* _REQUIRED WORK_
State the number of lines with the string "that" in them, and nothing else.

* _RECORDS SHOWN_
---
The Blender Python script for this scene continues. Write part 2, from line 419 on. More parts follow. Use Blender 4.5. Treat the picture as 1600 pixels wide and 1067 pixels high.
---
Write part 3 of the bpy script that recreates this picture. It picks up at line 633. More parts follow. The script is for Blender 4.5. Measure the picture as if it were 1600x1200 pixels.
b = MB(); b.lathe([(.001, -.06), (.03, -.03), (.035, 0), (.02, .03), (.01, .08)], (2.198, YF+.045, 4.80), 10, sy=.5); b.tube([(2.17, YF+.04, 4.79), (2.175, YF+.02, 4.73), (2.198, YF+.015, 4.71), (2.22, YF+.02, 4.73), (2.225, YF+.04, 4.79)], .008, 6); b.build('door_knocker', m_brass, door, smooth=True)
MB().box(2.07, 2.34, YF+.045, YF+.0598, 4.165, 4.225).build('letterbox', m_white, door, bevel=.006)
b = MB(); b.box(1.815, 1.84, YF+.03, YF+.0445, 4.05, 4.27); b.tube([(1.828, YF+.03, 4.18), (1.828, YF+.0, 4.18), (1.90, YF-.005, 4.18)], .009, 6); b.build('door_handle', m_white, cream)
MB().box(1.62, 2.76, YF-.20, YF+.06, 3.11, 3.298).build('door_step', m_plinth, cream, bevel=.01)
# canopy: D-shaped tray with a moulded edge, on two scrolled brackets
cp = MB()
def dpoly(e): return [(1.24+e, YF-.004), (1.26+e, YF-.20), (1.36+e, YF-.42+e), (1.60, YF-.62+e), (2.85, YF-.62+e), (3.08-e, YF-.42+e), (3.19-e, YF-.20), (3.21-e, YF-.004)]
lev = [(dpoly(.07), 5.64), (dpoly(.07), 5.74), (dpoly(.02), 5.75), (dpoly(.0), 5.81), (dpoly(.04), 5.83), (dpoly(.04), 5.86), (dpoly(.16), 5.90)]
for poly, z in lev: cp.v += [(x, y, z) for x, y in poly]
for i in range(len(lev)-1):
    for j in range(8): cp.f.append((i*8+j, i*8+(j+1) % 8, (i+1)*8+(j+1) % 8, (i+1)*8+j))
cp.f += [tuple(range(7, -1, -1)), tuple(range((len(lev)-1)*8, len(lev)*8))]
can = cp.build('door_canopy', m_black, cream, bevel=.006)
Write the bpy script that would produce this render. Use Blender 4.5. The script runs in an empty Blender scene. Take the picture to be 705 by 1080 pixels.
---
* _REPLY TO THE EXERCISE_
2